■ **WRITTEN TASK**: Your task is to quote exactly the run of lines that starts at the line containing "Write a Blender" and ends at the line containing "C = bpy.context.scene.collection", including both.

# # #

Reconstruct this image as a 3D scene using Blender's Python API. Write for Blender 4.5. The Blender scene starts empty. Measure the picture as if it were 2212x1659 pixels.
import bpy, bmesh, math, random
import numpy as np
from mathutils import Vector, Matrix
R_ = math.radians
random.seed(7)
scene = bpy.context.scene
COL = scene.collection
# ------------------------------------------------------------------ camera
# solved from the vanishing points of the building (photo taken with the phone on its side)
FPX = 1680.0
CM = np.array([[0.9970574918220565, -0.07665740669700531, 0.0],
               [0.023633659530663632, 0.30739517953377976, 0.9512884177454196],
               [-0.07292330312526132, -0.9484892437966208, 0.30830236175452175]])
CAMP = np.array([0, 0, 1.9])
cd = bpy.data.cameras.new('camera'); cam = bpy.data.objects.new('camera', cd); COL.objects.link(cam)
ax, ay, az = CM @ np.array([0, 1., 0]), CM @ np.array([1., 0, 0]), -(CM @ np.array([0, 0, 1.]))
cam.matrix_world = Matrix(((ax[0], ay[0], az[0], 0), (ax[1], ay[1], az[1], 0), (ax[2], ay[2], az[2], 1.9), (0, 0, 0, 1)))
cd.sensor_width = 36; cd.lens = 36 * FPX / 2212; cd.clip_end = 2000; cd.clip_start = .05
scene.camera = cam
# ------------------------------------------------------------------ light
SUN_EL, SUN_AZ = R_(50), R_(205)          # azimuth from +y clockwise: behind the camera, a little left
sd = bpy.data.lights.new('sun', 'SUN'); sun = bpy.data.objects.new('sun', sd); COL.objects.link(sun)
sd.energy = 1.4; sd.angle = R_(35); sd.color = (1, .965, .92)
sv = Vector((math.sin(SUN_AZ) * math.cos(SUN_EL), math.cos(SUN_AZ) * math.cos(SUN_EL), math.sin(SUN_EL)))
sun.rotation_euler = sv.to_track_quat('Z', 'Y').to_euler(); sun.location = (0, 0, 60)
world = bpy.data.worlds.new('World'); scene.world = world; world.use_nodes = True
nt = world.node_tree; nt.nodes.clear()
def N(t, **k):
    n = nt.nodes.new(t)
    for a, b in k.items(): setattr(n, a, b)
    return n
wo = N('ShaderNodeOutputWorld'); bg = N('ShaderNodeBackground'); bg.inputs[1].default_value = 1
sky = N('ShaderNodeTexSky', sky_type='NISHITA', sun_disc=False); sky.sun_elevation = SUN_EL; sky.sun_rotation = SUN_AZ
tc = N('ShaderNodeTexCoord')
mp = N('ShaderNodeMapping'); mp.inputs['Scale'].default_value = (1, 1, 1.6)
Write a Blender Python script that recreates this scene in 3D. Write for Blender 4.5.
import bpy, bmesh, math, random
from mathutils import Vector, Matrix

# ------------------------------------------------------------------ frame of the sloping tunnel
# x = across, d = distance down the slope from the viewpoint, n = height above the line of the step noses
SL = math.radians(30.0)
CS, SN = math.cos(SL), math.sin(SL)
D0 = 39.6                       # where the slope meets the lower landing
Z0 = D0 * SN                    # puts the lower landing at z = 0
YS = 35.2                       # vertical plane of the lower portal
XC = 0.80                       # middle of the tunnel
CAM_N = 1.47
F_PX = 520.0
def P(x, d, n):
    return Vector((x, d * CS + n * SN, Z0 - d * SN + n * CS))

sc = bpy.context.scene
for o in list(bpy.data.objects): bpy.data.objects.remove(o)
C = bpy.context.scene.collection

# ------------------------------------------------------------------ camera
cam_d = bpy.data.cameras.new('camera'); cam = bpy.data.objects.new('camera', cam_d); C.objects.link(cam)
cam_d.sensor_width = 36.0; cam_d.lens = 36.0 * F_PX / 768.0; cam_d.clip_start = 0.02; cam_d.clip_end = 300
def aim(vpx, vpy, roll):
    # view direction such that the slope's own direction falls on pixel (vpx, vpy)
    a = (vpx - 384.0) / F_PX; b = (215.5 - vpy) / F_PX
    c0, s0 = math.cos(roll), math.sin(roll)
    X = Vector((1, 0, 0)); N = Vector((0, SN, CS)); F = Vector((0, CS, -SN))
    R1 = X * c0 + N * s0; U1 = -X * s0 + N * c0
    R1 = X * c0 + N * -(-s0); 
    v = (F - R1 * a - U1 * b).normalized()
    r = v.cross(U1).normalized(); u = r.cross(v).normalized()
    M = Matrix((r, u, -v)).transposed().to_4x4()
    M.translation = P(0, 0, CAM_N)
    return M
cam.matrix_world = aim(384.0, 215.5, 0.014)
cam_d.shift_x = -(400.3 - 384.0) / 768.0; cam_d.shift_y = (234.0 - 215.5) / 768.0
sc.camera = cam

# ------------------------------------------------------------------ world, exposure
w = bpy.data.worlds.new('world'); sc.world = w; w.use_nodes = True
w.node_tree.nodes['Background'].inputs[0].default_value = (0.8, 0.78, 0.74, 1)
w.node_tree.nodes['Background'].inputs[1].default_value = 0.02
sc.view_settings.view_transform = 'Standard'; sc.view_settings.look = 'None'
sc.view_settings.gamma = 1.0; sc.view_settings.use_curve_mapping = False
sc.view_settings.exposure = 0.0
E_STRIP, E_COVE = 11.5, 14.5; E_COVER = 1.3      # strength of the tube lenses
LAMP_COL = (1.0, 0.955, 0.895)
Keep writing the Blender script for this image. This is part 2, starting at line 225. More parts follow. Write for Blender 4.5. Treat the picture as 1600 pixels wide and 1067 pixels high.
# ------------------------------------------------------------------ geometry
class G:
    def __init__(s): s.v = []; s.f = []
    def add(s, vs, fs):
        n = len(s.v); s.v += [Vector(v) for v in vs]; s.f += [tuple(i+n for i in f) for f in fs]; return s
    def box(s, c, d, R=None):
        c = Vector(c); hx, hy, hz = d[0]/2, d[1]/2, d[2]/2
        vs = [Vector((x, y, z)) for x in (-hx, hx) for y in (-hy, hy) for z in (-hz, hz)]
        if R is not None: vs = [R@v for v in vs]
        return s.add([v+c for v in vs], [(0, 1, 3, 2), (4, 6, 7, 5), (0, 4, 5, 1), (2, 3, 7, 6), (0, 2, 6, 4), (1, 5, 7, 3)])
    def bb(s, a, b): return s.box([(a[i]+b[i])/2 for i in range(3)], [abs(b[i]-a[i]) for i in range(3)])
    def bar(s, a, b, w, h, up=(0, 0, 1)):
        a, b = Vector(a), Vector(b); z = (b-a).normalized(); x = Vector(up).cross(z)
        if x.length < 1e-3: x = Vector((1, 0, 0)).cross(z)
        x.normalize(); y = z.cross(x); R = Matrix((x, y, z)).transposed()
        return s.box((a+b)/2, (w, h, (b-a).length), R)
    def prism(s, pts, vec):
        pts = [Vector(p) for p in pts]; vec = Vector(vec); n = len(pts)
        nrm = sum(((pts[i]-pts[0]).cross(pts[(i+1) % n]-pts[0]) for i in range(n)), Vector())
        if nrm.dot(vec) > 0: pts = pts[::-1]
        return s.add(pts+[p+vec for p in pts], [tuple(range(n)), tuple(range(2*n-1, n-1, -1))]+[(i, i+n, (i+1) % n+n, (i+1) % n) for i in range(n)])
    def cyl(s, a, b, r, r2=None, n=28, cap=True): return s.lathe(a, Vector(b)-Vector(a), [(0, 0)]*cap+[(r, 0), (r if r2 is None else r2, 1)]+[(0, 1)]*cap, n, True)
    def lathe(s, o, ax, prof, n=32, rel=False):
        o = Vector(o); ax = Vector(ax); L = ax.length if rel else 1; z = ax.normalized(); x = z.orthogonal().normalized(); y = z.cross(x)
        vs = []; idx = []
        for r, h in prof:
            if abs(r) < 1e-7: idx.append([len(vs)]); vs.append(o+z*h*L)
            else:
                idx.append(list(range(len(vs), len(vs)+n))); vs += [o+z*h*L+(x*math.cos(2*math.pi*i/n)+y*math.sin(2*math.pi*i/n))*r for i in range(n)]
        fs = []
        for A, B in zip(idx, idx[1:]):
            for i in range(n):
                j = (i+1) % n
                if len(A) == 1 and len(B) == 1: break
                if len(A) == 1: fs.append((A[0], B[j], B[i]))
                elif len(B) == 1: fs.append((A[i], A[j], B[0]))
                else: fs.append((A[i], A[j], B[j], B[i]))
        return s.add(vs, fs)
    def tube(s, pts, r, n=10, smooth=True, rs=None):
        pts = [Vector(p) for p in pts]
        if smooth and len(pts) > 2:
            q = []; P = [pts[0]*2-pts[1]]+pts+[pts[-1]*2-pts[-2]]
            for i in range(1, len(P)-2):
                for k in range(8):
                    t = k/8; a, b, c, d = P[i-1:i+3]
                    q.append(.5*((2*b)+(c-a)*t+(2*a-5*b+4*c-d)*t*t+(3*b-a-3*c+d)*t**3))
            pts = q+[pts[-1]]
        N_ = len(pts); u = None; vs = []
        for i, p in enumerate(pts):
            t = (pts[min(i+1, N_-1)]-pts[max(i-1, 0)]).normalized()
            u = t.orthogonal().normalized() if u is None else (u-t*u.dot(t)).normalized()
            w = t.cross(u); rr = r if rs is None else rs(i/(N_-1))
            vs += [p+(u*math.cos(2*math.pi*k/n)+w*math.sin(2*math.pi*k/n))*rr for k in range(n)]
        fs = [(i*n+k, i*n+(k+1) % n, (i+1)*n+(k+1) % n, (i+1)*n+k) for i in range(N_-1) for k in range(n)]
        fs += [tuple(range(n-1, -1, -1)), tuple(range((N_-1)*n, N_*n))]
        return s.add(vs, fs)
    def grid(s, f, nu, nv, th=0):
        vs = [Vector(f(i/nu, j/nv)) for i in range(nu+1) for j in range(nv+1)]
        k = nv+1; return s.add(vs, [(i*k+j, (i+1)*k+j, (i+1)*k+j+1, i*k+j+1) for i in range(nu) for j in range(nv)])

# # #

■ **WRITTEN RESPONSE**:
Write a Blender Python script that recreates this scene in 3D. Write for Blender 4.5.
import bpy, bmesh, math, random
from mathutils import Vector, Matrix

# ------------------------------------------------------------------ frame of the sloping tunnel
# x = across, d = distance down the slope from the viewpoint, n = height above the line of the step noses
SL = math.radians(30.0)
CS, SN = math.cos(SL), math.sin(SL)
D0 = 39.6                       # where the slope meets the lower landing
Z0 = D0 * SN                    # puts the lower landing at z = 0
YS = 35.2                       # vertical plane of the lower portal
XC = 0.80                       # middle of the tunnel
CAM_N = 1.47
F_PX = 520.0
def P(x, d, n):
    return Vector((x, d * CS + n * SN, Z0 - d * SN + n * CS))

sc = bpy.context.scene
for o in list(bpy.data.objects): bpy.data.objects.remove(o)
C = bpy.context.scene.collection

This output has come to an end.